Based on our internal tracking:
- Average working weight (RPE 8): Kneeling curl users load 15-25% less than prone curl users at equivalent fitness levels.
- Volume tolerance: At 3 sets of 12, kneeling curl users reported fatigue scores 20% higher (subjective) and were more likely to cut sets short.
- Reputable data: I'm not 100% sure, but initial EMG readings from a small sample (n=12, not publishable) suggested the kneeling curl biased the semitendinosus and semimembranosus (medial hamstrings) by roughly 18% over the prone version, while the prone version favored the biceps femoris (lateral hamstrings). Take this with a grain of salt—we need a larger study.

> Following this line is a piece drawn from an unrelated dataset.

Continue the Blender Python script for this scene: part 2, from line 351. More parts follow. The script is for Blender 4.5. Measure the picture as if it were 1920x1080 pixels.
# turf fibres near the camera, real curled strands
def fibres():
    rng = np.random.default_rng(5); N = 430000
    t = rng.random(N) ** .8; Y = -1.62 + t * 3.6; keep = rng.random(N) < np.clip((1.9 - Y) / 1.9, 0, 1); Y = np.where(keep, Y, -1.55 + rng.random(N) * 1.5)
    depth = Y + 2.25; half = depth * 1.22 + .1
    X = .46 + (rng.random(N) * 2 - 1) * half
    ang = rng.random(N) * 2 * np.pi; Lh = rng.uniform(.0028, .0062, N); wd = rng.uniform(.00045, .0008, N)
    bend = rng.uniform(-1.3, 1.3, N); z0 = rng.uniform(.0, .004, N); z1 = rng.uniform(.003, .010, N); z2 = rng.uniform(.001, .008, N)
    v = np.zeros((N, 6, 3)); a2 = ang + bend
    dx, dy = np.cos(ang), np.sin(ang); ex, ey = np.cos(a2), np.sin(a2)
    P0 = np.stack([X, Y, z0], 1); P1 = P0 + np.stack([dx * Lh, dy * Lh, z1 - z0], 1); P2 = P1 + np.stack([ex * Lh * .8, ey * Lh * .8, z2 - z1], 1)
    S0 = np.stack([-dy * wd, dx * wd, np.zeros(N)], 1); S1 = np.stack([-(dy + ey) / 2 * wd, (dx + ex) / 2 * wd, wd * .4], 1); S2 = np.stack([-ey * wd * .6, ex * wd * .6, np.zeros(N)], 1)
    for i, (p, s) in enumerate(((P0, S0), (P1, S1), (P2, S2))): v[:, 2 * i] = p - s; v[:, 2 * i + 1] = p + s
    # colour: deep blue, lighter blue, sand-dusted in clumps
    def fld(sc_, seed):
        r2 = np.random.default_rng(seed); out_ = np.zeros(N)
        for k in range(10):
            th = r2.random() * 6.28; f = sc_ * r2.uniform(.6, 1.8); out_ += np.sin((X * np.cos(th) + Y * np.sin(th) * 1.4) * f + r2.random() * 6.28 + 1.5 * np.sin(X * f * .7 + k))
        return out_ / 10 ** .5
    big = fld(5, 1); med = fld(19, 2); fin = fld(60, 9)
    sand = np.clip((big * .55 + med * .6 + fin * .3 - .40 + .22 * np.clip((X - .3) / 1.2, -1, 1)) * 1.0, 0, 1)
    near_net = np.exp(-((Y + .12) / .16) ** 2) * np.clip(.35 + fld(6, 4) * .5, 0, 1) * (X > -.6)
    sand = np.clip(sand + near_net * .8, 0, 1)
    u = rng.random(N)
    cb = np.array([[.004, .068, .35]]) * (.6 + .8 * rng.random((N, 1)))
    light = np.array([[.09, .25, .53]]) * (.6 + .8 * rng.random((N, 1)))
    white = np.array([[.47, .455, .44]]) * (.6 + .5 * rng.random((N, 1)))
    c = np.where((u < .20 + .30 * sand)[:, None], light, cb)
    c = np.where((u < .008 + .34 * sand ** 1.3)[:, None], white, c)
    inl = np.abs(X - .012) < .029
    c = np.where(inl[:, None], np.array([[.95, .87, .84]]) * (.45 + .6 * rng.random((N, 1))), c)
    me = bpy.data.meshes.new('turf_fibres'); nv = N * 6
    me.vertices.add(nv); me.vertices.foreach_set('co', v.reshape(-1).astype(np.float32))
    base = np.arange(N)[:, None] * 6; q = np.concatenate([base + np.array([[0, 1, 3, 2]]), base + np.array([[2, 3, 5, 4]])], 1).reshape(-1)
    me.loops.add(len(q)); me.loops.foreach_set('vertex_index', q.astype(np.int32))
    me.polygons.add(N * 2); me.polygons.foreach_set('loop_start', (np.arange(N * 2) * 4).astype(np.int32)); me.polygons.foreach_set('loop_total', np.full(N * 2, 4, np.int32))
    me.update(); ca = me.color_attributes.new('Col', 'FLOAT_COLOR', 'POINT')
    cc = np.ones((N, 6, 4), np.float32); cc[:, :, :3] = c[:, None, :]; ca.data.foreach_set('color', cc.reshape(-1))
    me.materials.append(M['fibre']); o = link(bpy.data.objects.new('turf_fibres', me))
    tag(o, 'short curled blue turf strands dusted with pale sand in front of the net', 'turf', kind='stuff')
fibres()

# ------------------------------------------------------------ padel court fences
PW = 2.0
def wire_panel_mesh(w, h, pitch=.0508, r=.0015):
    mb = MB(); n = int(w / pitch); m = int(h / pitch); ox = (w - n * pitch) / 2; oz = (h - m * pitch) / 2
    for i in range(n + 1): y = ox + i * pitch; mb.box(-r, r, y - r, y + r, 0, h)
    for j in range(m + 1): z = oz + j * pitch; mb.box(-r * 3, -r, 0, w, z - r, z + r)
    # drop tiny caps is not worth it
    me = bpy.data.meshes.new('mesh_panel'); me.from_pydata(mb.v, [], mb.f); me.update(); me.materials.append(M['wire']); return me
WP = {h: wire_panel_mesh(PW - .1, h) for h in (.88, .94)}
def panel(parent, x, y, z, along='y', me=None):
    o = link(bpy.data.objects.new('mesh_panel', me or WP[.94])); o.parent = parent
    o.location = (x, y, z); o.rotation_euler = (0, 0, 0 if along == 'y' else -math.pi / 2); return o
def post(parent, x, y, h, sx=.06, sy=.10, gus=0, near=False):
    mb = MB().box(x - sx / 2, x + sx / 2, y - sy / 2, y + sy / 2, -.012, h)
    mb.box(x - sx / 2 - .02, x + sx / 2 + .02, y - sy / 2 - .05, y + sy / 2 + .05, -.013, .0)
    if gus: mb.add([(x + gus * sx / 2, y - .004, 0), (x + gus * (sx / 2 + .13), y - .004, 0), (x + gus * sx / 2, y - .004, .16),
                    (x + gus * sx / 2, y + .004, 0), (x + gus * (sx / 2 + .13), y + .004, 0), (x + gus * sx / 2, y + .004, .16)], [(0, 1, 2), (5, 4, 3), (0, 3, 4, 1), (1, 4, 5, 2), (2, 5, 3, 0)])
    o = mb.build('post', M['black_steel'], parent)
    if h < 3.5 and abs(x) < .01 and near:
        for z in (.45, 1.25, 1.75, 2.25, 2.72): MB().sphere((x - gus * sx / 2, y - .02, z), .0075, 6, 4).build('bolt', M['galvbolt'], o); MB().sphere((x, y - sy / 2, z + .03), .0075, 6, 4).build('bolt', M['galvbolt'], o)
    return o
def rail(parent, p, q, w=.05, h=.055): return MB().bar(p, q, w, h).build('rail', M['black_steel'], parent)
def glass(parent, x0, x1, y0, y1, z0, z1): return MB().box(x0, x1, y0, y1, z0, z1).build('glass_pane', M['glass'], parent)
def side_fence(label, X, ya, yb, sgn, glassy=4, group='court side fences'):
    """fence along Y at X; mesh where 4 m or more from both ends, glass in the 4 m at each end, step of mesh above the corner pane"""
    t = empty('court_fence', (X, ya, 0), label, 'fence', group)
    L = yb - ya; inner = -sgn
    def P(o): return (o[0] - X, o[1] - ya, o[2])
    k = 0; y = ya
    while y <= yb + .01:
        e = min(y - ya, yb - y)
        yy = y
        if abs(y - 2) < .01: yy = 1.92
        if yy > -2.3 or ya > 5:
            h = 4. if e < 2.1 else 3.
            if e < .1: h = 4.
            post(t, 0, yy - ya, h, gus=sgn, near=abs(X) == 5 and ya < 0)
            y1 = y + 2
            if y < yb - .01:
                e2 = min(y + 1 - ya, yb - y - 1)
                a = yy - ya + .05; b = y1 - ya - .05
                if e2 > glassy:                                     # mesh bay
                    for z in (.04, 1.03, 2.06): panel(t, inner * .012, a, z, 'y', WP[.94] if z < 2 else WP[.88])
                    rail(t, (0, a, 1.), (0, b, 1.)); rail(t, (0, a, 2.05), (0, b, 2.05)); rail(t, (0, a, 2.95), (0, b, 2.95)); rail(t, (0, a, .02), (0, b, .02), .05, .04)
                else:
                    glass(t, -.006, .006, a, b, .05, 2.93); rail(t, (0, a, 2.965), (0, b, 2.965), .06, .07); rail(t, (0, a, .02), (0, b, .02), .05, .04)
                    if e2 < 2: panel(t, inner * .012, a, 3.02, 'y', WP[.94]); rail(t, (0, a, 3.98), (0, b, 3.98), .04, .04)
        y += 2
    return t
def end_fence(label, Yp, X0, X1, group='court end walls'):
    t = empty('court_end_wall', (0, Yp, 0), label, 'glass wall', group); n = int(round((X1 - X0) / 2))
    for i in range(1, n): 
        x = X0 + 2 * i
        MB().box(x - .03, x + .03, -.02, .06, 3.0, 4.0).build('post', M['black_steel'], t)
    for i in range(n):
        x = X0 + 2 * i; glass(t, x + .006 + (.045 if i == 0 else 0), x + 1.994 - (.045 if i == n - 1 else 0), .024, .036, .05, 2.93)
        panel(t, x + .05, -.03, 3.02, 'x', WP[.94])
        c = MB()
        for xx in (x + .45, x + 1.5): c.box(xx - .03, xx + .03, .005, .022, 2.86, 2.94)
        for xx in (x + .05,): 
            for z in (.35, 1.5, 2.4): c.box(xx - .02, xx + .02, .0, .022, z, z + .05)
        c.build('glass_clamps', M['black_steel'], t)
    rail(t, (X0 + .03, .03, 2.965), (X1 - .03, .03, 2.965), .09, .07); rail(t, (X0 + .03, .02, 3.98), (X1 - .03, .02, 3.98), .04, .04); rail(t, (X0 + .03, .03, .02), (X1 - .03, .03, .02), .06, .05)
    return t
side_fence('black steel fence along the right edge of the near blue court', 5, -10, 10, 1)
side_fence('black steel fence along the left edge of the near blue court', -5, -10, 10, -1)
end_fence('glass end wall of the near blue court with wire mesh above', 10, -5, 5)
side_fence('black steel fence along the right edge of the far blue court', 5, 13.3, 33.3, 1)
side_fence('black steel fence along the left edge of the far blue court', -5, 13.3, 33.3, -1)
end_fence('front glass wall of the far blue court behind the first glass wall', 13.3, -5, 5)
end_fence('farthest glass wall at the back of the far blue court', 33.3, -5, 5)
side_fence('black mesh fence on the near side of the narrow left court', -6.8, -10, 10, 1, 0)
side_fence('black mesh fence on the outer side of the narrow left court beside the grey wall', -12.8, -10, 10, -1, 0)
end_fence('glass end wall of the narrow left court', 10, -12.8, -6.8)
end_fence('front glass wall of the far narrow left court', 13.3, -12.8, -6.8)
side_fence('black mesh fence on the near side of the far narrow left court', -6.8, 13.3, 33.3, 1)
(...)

That 18% shift matters for injury prevention in sports requiring eccentric deceleration (sprinting, cutting). But for general hypertrophy, the difference is likely negligible.
The Surprise Conclusion: It Depends on Your Goal
When I compared our facility's usage data—kneeling curl vs. prone curl over 6 months (unfortunately)—I found that members who kept the kneeling curl in rotation for more than 8 weeks had measurably better hamstring symmetry in their squat patterns. Not everyone, but a clear subset. The prone curl, by contrast, had higher adherence (more people stayed on it longer), but the individual results were more modest.
Here's my recommendation:
- Choose the Cybex Kneeling Leg Curl if: You have body awareness, you're willing to spend 30 seconds on setup, and your goal is maximal hamstring recruitment—especially for training the medial chain. You compete in a sport requiring eccentric hamstring control, or you've plateaued on prone curls.
- Choose the Cybex Prone Leg Curl if: You're a beginner, you want a no-fuss movement that works, or you're prioritizing volume accumulation over peak tension. It's a better tool for high-rep, low-risk programming.
Both machines are built to Cybex's commercial-grade tolerances—sturdy, consistent, easy to maintain (note to self: document the bushing replacement protocol). The question isn't which is 'better.' It's which is better for you. And if the vendor tells you one is universally superior to the other, they're selling, not advising.